[START Data segment]

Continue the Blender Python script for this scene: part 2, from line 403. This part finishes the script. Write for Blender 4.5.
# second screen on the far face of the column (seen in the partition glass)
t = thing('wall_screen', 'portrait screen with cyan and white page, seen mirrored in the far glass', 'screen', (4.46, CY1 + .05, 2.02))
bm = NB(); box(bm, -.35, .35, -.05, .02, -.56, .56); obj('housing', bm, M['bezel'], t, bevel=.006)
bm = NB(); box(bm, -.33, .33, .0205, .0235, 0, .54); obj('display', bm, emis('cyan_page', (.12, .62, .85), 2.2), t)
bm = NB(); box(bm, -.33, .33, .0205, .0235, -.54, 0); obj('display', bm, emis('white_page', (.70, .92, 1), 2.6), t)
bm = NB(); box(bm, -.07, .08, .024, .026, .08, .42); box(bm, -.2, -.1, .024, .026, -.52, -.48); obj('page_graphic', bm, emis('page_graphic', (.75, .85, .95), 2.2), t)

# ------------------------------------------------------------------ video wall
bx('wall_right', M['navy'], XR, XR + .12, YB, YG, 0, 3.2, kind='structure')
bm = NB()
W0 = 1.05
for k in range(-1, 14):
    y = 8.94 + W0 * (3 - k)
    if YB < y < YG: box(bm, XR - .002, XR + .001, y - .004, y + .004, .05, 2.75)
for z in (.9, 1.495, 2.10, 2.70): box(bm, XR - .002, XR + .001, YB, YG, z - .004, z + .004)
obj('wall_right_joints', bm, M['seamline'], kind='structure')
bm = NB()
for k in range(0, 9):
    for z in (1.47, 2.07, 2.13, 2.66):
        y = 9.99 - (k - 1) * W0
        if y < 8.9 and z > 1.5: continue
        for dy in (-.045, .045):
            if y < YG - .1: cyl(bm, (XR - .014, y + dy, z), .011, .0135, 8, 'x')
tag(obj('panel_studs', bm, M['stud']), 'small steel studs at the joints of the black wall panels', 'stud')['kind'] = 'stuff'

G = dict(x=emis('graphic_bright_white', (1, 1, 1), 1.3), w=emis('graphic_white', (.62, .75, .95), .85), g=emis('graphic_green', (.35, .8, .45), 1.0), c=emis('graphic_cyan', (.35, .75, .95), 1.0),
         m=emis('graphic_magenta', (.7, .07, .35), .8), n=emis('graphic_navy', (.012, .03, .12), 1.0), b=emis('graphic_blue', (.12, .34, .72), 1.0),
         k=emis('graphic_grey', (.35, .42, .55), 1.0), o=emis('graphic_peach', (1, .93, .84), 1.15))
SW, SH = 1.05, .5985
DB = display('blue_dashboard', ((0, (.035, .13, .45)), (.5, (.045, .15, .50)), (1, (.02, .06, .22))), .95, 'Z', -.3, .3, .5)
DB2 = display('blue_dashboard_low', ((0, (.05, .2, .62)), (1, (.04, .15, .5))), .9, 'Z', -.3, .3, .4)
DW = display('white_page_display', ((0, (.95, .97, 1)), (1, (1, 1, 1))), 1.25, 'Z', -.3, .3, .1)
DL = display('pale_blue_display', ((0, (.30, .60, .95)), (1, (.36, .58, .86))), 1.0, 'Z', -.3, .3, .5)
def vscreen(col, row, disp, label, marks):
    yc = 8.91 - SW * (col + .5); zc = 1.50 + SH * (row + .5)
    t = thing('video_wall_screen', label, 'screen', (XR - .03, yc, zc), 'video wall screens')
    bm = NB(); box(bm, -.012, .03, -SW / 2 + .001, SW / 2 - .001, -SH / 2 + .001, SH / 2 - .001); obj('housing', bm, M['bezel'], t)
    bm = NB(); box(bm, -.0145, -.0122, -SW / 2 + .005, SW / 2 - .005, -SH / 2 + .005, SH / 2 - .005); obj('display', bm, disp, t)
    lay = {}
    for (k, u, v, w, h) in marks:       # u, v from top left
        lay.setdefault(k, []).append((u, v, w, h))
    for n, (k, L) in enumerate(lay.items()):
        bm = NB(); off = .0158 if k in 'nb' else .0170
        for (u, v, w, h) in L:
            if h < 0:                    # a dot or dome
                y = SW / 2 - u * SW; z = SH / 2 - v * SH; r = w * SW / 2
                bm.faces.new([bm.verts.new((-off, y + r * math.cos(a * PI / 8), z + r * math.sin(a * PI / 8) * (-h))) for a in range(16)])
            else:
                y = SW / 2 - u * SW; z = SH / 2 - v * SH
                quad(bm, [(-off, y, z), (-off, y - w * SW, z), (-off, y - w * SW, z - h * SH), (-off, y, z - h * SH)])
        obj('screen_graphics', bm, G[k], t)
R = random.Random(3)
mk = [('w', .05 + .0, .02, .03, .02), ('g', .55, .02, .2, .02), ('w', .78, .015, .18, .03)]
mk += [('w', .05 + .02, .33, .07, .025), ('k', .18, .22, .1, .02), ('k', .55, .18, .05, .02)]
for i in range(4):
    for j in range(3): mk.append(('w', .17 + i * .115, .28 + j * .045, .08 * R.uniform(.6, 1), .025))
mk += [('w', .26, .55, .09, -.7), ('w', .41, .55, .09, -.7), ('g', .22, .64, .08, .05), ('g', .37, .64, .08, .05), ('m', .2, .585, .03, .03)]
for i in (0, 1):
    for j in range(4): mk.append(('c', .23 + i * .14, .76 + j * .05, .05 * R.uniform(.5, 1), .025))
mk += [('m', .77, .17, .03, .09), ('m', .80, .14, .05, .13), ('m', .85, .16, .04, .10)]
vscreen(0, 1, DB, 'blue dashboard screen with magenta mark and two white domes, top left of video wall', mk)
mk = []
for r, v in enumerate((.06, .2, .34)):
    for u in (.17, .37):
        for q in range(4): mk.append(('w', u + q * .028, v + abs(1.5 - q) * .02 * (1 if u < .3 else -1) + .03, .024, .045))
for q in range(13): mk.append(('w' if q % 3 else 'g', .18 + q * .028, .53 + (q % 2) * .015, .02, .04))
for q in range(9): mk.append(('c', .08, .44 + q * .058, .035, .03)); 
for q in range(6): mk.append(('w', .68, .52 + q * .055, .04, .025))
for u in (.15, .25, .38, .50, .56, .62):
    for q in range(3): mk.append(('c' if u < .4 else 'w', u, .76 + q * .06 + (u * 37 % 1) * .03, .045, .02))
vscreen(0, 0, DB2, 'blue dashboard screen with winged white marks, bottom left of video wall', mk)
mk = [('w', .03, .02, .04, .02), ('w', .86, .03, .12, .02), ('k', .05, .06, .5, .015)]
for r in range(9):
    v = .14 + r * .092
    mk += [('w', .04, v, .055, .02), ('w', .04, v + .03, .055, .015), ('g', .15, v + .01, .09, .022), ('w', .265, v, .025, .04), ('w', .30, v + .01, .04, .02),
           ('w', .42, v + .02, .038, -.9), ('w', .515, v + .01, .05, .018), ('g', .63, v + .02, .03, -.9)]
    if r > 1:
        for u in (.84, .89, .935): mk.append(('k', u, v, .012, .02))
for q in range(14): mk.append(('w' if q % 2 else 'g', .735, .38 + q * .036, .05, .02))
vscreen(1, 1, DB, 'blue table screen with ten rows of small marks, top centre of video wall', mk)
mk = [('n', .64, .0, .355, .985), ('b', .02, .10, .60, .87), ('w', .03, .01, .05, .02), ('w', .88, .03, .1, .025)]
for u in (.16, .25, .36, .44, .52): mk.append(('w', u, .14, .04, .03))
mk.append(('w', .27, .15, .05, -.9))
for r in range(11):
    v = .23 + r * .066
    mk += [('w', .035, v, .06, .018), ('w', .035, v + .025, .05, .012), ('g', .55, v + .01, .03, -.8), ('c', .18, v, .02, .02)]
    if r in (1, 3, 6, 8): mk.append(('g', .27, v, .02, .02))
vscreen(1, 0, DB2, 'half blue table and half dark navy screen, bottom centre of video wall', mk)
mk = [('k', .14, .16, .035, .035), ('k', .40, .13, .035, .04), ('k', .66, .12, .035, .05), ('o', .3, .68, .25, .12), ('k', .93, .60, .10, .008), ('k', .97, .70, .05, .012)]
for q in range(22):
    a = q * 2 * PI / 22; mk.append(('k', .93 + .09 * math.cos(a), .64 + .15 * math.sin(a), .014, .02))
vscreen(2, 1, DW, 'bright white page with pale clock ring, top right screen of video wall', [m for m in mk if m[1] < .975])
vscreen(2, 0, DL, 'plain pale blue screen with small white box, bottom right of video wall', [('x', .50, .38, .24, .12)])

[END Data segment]

Short task => Return exactly, please, the lines of the material from the first one down to and including the line where "tag(obj('panel_studs', bm, M['stud']), 'small" appears.

Expected answer =>
Continue the Blender Python script for this scene: part 2, from line 403. This part finishes the script. Write for Blender 4.5.
# second screen on the far face of the column (seen in the partition glass)
t = thing('wall_screen', 'portrait screen with cyan and white page, seen mirrored in the far glass', 'screen', (4.46, CY1 + .05, 2.02))
bm = NB(); box(bm, -.35, .35, -.05, .02, -.56, .56); obj('housing', bm, M['bezel'], t, bevel=.006)
bm = NB(); box(bm, -.33, .33, .0205, .0235, 0, .54); obj('display', bm, emis('cyan_page', (.12, .62, .85), 2.2), t)
bm = NB(); box(bm, -.33, .33, .0205, .0235, -.54, 0); obj('display', bm, emis('white_page', (.70, .92, 1), 2.6), t)
bm = NB(); box(bm, -.07, .08, .024, .026, .08, .42); box(bm, -.2, -.1, .024, .026, -.52, -.48); obj('page_graphic', bm, emis('page_graphic', (.75, .85, .95), 2.2), t)

# ------------------------------------------------------------------ video wall
bx('wall_right', M['navy'], XR, XR + .12, YB, YG, 0, 3.2, kind='structure')
bm = NB()
W0 = 1.05
for k in range(-1, 14):
    y = 8.94 + W0 * (3 - k)
    if YB < y < YG: box(bm, XR - .002, XR + .001, y - .004, y + .004, .05, 2.75)
for z in (.9, 1.495, 2.10, 2.70): box(bm, XR - .002, XR + .001, YB, YG, z - .004, z + .004)
obj('wall_right_joints', bm, M['seamline'], kind='structure')
bm = NB()
for k in range(0, 9):
    for z in (1.47, 2.07, 2.13, 2.66):
        y = 9.99 - (k - 1) * W0
        if y < 8.9 and z > 1.5: continue
        for dy in (-.045, .045):
            if y < YG - .1: cyl(bm, (XR - .014, y + dy, z), .011, .0135, 8, 'x')
tag(obj('panel_studs', bm, M['stud']), 'small steel studs at the joints of the black wall panels', 'stud')['kind'] = 'stuff'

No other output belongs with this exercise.